#### What is asked:
Among the entries below, find the line with "Write a Blender", then quote it and each following line up to and including the line with "FOC = 960 /", and nothing else.

- - - - - - -

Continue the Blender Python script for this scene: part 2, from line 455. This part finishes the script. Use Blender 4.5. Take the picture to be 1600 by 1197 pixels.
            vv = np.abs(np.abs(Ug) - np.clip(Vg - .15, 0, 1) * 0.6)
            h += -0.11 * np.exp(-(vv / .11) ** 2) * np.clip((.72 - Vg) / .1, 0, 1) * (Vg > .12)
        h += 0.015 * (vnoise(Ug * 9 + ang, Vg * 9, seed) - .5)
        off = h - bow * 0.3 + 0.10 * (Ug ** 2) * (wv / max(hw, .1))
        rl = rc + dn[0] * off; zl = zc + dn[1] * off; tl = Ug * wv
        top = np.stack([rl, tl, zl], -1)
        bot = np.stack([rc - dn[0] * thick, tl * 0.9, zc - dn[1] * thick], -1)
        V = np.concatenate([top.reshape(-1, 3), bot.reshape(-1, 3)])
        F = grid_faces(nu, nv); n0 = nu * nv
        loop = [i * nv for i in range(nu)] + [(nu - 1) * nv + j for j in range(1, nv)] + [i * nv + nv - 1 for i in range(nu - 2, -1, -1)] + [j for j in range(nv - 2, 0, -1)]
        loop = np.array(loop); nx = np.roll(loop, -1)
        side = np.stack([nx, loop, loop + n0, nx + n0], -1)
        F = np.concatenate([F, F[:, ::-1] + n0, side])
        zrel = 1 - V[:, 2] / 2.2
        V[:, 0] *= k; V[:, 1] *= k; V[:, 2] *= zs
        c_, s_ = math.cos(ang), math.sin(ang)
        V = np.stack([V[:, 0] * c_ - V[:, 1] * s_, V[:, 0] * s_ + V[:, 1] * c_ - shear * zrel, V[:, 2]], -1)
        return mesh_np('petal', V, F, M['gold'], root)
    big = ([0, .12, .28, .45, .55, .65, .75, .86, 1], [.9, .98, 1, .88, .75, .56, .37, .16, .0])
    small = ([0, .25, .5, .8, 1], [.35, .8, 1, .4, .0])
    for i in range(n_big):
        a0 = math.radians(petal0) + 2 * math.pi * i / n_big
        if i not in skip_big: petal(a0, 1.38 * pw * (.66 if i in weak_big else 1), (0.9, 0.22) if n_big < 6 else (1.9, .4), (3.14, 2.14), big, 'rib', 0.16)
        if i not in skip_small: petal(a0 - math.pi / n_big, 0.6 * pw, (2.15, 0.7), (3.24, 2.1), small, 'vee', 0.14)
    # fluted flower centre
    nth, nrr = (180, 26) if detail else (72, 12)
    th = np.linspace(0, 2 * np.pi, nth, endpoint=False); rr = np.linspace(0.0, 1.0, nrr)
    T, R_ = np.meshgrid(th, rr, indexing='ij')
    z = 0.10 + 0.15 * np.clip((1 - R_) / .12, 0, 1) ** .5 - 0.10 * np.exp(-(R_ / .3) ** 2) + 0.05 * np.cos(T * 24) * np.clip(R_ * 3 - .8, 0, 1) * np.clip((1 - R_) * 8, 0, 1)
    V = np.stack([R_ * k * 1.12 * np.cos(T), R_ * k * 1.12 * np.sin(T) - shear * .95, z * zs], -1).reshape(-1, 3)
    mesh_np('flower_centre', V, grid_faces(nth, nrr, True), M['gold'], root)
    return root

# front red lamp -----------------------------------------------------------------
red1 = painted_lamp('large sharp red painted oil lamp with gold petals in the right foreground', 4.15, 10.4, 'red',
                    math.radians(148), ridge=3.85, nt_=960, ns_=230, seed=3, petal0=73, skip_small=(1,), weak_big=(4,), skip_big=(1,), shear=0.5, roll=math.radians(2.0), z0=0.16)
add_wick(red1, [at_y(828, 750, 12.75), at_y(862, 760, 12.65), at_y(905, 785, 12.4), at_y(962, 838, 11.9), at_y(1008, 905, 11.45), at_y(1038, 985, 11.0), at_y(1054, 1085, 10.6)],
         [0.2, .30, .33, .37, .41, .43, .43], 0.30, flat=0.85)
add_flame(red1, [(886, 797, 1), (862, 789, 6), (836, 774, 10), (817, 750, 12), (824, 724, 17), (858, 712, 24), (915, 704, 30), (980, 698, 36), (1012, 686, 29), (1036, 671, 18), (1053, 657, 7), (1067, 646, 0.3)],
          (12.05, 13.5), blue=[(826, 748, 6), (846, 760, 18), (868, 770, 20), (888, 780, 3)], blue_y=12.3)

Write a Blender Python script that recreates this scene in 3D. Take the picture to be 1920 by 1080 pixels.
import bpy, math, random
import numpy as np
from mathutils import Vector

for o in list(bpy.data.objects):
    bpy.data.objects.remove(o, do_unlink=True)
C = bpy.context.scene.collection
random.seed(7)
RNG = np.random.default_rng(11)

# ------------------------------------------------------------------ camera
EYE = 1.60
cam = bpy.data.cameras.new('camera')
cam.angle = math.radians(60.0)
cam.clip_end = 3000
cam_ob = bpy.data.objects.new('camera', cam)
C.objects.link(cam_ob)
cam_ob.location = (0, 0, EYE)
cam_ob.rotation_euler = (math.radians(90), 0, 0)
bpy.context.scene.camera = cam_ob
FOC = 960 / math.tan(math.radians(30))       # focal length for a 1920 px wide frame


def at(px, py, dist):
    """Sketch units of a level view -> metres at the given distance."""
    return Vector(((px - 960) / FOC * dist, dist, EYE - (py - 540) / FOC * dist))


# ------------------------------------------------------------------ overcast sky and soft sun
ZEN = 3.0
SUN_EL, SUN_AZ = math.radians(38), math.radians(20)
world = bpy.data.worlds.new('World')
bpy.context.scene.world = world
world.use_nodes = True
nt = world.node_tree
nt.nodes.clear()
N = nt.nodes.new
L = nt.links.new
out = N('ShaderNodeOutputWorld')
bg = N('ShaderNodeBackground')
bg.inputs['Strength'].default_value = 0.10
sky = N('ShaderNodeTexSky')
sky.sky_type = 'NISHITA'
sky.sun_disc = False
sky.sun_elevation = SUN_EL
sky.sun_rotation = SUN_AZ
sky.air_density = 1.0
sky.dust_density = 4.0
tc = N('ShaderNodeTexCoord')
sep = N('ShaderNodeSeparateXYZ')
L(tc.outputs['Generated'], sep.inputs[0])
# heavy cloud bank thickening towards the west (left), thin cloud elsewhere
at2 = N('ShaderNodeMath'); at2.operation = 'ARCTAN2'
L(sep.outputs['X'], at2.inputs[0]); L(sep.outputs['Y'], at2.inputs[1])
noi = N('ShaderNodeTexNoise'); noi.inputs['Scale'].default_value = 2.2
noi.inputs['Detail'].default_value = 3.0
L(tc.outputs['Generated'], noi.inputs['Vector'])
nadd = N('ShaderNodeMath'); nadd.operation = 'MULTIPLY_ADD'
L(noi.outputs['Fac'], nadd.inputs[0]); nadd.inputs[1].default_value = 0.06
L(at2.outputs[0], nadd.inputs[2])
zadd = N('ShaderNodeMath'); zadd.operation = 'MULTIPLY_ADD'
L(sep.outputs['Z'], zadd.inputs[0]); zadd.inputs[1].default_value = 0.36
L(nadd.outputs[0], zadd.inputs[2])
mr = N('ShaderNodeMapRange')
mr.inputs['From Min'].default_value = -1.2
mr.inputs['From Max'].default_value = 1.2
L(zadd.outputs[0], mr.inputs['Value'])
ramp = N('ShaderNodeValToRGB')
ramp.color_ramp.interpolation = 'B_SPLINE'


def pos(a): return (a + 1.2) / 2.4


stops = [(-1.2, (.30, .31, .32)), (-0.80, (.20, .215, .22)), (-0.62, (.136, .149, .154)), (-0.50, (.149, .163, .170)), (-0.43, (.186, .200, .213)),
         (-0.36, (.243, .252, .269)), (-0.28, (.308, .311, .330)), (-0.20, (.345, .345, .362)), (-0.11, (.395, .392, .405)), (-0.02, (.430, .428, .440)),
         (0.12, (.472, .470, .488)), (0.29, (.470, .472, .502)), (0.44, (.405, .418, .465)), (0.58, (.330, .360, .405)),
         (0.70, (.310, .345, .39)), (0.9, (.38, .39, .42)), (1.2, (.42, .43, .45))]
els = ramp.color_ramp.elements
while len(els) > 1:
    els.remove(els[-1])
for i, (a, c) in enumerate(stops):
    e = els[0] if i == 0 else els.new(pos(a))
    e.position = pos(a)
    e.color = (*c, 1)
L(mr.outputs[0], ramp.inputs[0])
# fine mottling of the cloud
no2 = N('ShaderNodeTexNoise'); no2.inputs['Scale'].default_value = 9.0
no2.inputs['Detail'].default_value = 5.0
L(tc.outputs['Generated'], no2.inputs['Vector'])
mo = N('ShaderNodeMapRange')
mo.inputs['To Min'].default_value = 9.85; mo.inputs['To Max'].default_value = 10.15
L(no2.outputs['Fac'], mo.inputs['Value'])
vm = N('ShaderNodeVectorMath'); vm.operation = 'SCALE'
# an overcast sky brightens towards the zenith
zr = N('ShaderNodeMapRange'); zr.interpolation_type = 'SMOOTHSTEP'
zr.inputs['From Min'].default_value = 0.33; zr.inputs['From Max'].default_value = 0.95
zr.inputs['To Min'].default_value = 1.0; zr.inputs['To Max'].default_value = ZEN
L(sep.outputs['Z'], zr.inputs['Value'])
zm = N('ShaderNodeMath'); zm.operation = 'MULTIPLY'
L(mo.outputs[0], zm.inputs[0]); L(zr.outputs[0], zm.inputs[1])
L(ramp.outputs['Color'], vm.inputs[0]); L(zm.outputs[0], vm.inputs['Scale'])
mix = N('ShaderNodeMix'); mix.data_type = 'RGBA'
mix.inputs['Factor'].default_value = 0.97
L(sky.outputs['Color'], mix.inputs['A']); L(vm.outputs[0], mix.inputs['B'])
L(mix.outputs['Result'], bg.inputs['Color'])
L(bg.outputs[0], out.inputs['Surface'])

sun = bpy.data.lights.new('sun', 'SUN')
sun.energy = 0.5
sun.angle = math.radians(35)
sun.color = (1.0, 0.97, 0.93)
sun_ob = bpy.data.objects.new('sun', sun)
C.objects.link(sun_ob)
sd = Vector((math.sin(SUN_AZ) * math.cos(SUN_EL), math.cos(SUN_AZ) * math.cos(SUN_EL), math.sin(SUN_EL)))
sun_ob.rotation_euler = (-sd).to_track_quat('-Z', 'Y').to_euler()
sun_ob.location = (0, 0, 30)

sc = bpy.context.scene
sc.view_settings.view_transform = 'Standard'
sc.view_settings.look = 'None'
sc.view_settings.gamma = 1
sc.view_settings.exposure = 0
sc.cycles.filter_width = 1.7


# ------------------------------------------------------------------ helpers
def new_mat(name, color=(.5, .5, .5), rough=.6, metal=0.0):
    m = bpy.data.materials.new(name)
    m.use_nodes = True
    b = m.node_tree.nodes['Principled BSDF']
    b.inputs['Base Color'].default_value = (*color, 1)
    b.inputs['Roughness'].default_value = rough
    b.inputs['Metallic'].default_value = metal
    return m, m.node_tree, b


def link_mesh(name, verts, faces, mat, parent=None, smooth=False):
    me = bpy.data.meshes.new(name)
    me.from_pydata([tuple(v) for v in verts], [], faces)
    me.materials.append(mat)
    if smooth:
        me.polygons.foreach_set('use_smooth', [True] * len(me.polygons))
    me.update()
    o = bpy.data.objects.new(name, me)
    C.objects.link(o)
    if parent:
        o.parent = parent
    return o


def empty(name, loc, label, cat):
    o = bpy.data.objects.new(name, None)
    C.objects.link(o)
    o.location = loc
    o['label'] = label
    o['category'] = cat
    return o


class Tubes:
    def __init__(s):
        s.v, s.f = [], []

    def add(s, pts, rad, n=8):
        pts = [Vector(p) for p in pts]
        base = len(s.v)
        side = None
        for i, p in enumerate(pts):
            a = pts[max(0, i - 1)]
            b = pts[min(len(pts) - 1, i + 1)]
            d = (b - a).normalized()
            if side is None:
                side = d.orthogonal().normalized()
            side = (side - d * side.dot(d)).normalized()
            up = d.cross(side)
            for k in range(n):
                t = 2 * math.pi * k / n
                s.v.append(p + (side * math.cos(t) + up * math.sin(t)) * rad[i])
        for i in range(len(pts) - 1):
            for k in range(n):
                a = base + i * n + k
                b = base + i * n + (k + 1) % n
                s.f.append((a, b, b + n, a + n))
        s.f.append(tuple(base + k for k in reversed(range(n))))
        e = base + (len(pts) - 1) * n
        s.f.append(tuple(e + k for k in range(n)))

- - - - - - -

#### Problem solution:
Write a Blender Python script that recreates this scene in 3D. Take the picture to be 1920 by 1080 pixels.
import bpy, math, random
import numpy as np
from mathutils import Vector

for o in list(bpy.data.objects):
    bpy.data.objects.remove(o, do_unlink=True)
C = bpy.context.scene.collection
random.seed(7)
RNG = np.random.default_rng(11)

# ------------------------------------------------------------------ camera
EYE = 1.60
cam = bpy.data.cameras.new('camera')
cam.angle = math.radians(60.0)
cam.clip_end = 3000
cam_ob = bpy.data.objects.new('camera', cam)
C.objects.link(cam_ob)
cam_ob.location = (0, 0, EYE)
cam_ob.rotation_euler = (math.radians(90), 0, 0)
bpy.context.scene.camera = cam_ob
FOC = 960 / math.tan(math.radians(30))       # focal length for a 1920 px wide frame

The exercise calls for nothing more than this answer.